I would suggest you read Stephen Sears Gettysburg, for a look at Meade’s thinking on the night of July 3rd. IIRC, Meade held a council of war, and it was nearly unanimous among the Union generals to NOT attack on 4 July. Remember that by the evening of July 3, John Reynolds of I Corps was dead, and Hancock and Sickles of II and III Corps were wounded, and Sykes had commanded V Corps for all of 4 days, after Meade had assumed Army command.
I, II, III, and XI Corps had been seriously chewed up by the fighting, I and XI on July 1, and II and III on July 2, with II Corps taking the brunt of Pickett’s Charge as well. XII was holding the Union right over on Culp’s Hill, and V the left based on the Round Tops. VI Corps was largely intact, but they had spent July 2 making a grueling 30 mile forced march in the July heat, and ‘Uncle John’ Sedgewick was not the Union’s fiercest driver of his men. Perhaps a prompt counter-attack might have carried the CSA lines, but the Union corps had been broken up into individual brigades and divisions on July 1 and 2 to merely hold Cemetary Ridge and the Round Tops, coupled with the difficulty in coordinating army movements in the pre-wireless age would’ve made the decision to counter-attack extremely difficult to implement.
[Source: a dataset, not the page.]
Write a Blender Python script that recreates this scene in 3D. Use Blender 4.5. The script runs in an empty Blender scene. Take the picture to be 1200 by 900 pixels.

Couple these with the fact that Confederates on Seminary Ridge would’ve had the same advantages the Union had in defending Cemetary Ridge, along with the rainstorm on July 4, and a successful Union attack seems less and less likely. In fact, I’m sure Lee and Co. would not have minded trying to repulse a Union assault against strong defensive sites. Meade did an excellent job in his first battle, clearly out-generalling Lee, stopping the Army of Northern Virginia and forcing it to withdraw, I feel that with the casualties inflicted on the Army of the Potomac, destroying Lee’s army on July 4 was not a credible choice.
Meade’s biggest failure though was his slow pursuit once it was clear Lee had skeedaddled. A more forceful response on July 5th might have pinned Lee up against the flooded Potomac and given Meade a chance to wipe out Lee. But, as the Civil War showed time and again from Fredericksburg through Pickett’s Charge to Cold Harbor to Petersburg, the tactical defense was stronger than the offense.
In fact, Sears related a story about Lincoln, who on hearing of Lee’s escape, wrote a letter to Meade taking him to task for that, and who then put it in his desk drawer, never sending it to Meade. Certainly, Lincoln recognized the missed opportunity, but also realized that Meade had performed quite well, based on the situation he found himself in on June 30 when he received the order to relieve Hooker.